Pour conclure, le nouveau projet de loi a pris ses distances avec la génération d’établissements publics dont l’ONDA fait partie. Enfin, la vision stratégique qui a motivé et a fait aboutir le nouveau statut de l’organisme de gestion collective des droits d’auteurs au Maroc, vise simultanément l’ancrage, et l’intégration aux niveaux régional et continental sans pour autant perdre de vue l’ouverture à l’universalisme, à l’émancipation et l’échange du savoir, a l’adaptation au rythme des évolutions technologiques et de la coopération internationale.
Maintenant que ces deux projets de lois ont été adoptés, que faudrait-il faire pour que ces projets soient concluants?

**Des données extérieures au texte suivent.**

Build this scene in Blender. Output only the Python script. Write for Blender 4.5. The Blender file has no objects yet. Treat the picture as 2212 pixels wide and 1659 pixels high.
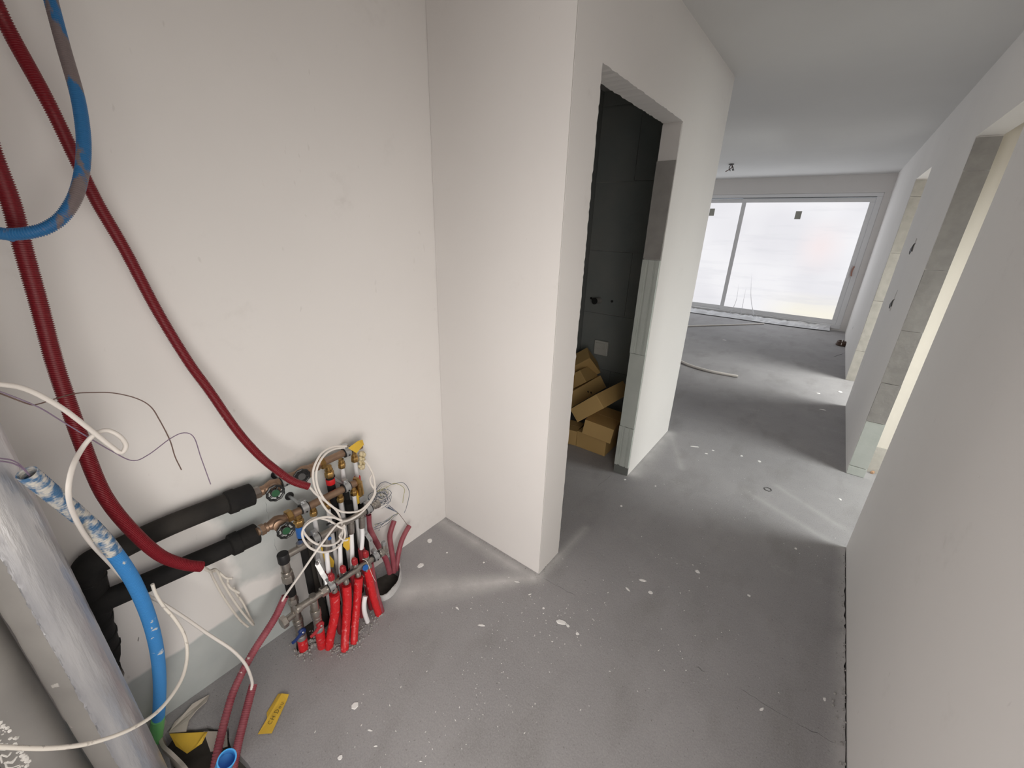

Les vrais défis restent à relever par l’autorité ad hoc. Il s’agit de consentir à beaucoup d’efforts et d’attention en ce qui concerne la mise en place de la nouvelle structure de gestion et la mise en application des nouvelles normes, et surtout un accompagnement méthodologique, pédagogique légale et légaliste afin de faire aboutir les objectifs escomptés par cette réforme qualitative.
Il n’ya pas de magie, ni de métaphysique quand on veut aller de l’avant, prendre les bonne décisions qui s’imposent au cours du processus d’amorcement des reformes stratégiques tels que ces deux grands projets. D’abord il s’agit d’en finir avec les démarches «amateurs» qui finissent, dans le meilleurs des cas, en des schémas défaillants et entraveront sans doute l’évolution saine de l’institution, l’émancipation quantitative et qualitative des ressources humaines et financières, et par conséquent, désorienteront le sens et la pertinence des reformes.
L’Etat doit fédérer les efforts en faisant preuves de rationalité, d’intégrité intellectuelle afin d’oeuvrer collégialement et d’une manière positive et selon un approche participative productive et consciente afin de réussir la noble mission de cette réforme historique par son contenu, stratégique en timing, et émancipatrice par son ampleur.
La réforme des droits d’auteur est longue et compliquée. Qu’est-ce qui pourrait garantir sa réussite?
Personnellement, je suis de nature optimiste, et donc je ne considère pas cette mission présumée compliquée, est inaboutissable. A cet effet, il convient de d’insister sur l’obligation de capitaliser les efforts consentis qui ont finalement abouti a l’adoption de ces deux textes de loi très importants et tant attendus, et surmonter nos craintes et nos hésitations vis-à-vis du changement et des réformes.